Set down exactly the lines from the one with "Reconstruct this image" to the one with "PI = math.pi", both included, and no line outside that range.

_Information provided_.
────

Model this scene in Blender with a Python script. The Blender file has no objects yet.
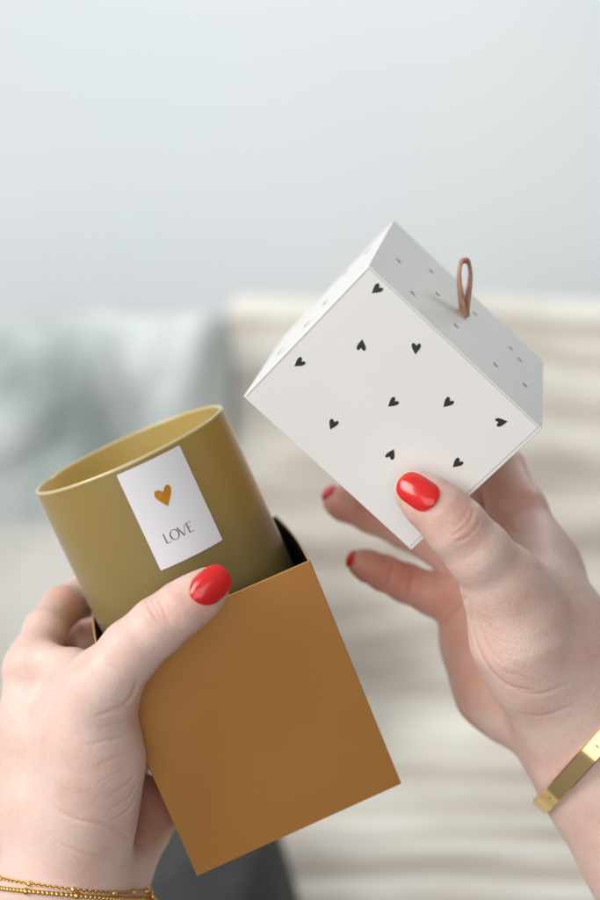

────

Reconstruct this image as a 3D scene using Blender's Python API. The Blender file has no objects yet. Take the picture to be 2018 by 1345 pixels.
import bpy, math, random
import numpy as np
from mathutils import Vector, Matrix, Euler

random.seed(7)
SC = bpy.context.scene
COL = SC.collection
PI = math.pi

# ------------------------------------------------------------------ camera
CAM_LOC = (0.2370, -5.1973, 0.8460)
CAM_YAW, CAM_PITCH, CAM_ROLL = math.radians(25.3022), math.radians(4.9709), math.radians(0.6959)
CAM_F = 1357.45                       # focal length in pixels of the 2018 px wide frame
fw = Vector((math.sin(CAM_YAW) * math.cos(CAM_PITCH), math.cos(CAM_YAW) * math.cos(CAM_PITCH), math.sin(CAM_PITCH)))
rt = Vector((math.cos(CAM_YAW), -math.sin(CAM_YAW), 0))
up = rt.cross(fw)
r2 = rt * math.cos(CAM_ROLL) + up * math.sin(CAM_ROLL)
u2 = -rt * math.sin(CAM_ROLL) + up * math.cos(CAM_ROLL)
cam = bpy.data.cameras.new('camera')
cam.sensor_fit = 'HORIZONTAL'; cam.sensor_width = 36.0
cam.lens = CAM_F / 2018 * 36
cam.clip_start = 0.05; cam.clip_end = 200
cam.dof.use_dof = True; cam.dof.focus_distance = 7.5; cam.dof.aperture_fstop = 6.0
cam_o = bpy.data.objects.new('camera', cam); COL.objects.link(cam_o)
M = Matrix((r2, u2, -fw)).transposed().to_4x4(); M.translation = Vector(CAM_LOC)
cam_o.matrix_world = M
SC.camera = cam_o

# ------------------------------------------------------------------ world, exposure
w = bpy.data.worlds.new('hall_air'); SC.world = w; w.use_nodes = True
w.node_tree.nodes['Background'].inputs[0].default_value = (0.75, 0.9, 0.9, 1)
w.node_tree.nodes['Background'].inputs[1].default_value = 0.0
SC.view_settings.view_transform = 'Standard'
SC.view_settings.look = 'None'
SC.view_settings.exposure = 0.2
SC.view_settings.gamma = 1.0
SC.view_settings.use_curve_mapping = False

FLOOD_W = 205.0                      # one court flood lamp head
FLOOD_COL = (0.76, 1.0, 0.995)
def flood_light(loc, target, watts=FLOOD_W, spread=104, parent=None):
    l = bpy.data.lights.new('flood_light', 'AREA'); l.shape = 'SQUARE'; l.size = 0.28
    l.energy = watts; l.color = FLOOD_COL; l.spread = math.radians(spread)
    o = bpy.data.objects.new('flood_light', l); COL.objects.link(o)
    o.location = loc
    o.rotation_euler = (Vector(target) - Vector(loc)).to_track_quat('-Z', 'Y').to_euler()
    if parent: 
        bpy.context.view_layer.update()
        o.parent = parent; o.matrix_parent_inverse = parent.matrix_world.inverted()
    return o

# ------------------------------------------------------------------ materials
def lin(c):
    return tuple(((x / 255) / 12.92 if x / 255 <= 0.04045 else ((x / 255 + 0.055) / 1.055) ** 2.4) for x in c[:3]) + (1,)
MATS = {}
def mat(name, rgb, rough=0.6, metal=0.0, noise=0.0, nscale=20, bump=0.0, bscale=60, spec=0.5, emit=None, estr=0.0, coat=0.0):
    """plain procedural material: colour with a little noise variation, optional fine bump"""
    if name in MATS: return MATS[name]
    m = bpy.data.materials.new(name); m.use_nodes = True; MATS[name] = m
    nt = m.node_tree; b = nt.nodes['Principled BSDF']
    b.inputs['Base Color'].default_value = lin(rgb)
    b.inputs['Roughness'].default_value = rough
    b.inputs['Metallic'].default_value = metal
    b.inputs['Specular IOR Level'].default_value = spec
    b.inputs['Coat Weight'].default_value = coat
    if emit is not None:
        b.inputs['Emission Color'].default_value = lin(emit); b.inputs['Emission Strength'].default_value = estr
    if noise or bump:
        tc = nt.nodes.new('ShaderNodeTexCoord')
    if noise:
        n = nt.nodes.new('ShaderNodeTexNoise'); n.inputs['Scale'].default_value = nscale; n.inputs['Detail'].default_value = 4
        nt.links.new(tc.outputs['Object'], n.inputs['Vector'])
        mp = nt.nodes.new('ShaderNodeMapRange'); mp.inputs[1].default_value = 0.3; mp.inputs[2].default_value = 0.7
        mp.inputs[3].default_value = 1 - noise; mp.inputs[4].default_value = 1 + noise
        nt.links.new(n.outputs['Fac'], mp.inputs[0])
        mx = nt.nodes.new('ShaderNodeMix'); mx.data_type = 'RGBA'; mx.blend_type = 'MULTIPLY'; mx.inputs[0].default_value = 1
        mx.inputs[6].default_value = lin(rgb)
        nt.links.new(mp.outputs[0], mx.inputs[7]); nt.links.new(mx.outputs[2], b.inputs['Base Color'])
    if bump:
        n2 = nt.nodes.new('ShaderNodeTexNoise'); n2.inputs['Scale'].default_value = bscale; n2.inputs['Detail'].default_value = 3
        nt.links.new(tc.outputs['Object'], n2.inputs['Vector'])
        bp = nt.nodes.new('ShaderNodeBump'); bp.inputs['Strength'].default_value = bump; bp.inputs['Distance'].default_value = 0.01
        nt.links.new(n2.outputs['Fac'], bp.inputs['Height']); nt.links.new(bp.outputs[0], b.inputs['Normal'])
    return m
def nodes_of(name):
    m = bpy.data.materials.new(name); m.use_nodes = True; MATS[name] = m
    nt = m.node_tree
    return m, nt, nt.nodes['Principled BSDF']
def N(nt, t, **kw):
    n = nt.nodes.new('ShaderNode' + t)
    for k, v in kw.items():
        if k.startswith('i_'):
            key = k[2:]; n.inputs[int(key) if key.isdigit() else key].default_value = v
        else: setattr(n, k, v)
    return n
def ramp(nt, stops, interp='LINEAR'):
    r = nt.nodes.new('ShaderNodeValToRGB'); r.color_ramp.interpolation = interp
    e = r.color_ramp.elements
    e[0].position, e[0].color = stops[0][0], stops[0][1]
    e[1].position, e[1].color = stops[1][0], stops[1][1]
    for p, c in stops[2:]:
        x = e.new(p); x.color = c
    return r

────

_Correct answer_.
Reconstruct this image as a 3D scene using Blender's Python API. The Blender file has no objects yet. Take the picture to be 2018 by 1345 pixels.
import bpy, math, random
import numpy as np
from mathutils import Vector, Matrix, Euler

random.seed(7)
SC = bpy.context.scene
COL = SC.collection
PI = math.pi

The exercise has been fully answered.